• [Stated problem] Check every line below for the word "scene" and show those that hold it.

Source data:
▬▬▬▬▬▬▬▬▬▬

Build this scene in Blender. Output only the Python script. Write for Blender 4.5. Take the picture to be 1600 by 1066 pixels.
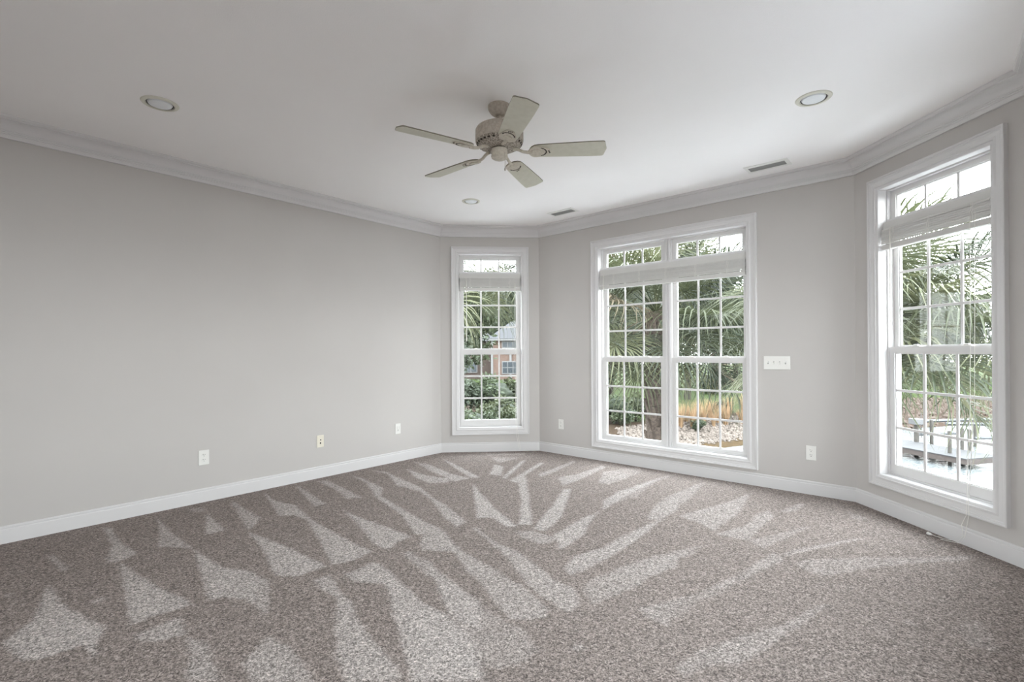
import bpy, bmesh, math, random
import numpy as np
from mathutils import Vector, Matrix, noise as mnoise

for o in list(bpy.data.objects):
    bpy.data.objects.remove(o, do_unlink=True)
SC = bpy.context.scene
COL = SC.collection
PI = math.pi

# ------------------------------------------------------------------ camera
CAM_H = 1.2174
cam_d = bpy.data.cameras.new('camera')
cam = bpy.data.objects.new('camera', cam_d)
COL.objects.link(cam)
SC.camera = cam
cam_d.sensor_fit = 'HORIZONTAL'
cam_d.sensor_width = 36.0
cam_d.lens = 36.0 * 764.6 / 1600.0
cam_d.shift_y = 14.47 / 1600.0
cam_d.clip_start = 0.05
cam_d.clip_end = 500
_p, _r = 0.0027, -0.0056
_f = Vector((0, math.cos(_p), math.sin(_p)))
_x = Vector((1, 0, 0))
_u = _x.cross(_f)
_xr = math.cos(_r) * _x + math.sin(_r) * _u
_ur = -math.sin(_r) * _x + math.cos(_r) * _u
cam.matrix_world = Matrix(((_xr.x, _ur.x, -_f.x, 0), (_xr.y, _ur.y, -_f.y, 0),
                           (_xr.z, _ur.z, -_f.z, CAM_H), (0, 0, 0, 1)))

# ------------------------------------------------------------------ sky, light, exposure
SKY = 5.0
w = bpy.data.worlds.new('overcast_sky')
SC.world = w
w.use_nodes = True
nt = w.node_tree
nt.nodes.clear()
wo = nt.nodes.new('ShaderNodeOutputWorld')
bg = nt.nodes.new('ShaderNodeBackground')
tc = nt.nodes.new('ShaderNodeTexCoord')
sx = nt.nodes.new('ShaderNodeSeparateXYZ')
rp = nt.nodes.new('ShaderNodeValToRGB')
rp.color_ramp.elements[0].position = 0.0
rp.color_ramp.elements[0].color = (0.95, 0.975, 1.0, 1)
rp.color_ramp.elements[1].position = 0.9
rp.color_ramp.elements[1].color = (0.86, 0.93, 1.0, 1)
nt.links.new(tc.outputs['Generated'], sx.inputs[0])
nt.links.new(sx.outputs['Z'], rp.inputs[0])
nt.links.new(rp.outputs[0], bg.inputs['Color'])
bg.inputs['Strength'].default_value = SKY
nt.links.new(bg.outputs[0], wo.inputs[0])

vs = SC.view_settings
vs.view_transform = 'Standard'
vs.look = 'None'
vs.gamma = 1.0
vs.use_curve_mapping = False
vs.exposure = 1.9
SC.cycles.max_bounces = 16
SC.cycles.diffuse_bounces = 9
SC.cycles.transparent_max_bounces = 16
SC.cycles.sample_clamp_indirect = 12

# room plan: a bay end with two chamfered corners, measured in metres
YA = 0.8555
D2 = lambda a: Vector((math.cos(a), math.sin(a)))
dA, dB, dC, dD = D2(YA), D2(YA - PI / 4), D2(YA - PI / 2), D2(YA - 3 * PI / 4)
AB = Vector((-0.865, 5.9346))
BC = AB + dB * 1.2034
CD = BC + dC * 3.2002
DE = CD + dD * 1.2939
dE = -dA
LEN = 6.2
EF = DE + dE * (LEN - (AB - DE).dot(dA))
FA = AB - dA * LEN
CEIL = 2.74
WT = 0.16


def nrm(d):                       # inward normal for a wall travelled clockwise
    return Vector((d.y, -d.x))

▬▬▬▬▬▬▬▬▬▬

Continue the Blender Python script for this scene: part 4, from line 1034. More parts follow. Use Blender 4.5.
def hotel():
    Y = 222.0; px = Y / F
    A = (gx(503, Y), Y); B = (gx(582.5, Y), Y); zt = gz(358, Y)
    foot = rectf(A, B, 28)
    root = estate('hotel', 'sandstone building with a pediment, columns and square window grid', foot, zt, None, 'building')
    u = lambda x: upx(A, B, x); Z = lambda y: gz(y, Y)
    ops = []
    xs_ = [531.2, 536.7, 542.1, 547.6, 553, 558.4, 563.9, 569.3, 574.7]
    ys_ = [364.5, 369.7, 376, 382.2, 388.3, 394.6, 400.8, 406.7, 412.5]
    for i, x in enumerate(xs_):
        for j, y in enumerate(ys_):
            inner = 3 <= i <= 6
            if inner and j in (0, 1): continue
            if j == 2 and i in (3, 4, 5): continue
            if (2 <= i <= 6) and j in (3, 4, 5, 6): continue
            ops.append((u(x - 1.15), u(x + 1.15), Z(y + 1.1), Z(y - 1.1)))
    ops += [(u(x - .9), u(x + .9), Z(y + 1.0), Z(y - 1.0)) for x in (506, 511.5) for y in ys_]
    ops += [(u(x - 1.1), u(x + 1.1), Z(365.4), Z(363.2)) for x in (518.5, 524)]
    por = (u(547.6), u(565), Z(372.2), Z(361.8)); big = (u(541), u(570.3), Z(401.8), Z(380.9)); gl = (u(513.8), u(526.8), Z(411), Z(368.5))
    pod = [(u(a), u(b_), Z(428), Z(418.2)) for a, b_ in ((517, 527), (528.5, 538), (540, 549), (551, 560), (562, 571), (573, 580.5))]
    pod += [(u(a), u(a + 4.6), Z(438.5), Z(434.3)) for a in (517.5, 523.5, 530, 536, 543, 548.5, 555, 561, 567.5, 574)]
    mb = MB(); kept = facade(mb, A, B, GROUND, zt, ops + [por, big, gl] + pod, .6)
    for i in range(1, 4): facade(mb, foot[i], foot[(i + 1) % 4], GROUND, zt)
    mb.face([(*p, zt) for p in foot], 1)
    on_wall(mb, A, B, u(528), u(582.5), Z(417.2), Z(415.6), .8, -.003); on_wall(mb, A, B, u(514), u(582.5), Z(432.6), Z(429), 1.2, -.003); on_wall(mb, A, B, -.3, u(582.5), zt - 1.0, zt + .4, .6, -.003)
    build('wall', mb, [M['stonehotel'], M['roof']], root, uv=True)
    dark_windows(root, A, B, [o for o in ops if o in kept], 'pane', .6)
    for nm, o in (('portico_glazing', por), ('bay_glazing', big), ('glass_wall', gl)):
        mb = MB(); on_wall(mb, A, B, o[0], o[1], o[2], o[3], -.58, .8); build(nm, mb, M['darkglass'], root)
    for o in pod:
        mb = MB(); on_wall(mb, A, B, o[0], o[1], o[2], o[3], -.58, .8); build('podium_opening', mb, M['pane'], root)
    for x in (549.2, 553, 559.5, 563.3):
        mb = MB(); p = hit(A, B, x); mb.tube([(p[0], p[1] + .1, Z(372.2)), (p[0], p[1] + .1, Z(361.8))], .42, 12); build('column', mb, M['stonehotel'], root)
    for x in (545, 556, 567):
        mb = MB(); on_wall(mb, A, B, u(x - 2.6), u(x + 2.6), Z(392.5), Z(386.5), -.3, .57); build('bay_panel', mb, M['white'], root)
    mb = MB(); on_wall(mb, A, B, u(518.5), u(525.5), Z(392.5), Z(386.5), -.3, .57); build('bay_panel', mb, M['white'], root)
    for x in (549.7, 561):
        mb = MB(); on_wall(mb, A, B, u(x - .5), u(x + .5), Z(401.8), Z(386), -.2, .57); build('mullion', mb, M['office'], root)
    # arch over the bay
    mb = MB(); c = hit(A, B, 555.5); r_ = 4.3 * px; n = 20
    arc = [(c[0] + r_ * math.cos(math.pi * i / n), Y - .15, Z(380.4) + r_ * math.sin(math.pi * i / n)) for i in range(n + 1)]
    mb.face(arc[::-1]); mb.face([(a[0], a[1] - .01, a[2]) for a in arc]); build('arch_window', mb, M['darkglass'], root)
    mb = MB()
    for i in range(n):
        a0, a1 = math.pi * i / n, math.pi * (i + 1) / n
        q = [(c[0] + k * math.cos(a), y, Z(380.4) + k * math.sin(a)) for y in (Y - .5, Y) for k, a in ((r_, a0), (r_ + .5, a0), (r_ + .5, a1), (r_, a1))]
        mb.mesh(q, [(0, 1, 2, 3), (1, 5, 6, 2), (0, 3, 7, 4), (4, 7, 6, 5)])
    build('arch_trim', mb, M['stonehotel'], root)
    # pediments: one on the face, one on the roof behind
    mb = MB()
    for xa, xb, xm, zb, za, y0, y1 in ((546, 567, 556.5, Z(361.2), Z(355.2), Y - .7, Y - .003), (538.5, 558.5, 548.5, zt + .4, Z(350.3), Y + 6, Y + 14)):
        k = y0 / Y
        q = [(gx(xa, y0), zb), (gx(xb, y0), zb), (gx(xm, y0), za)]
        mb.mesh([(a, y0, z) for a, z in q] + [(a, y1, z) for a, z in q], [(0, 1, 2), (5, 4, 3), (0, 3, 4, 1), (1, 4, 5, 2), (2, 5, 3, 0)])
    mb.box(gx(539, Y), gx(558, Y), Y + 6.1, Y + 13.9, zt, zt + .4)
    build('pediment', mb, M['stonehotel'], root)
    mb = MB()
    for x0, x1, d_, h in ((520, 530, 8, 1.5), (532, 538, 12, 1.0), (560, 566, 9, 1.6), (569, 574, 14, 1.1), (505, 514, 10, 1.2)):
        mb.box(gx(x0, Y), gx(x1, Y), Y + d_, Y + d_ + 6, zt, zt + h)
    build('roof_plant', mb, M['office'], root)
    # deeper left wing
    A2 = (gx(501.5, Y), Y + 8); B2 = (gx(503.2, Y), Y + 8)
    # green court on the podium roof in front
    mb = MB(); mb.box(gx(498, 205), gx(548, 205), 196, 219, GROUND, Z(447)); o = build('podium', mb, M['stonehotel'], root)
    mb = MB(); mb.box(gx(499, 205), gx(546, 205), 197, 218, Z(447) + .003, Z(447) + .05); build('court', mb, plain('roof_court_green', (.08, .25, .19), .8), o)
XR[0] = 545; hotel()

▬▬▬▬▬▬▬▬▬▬

• [Result of this task]
Build this scene in Blender. Output only the Python script. Write for Blender 4.5. Take the picture to be 1600 by 1066 pixels.
SC = bpy.context.scene
Continue the Blender Python script for this scene: part 4, from line 1034. More parts follow. Use Blender 4.5.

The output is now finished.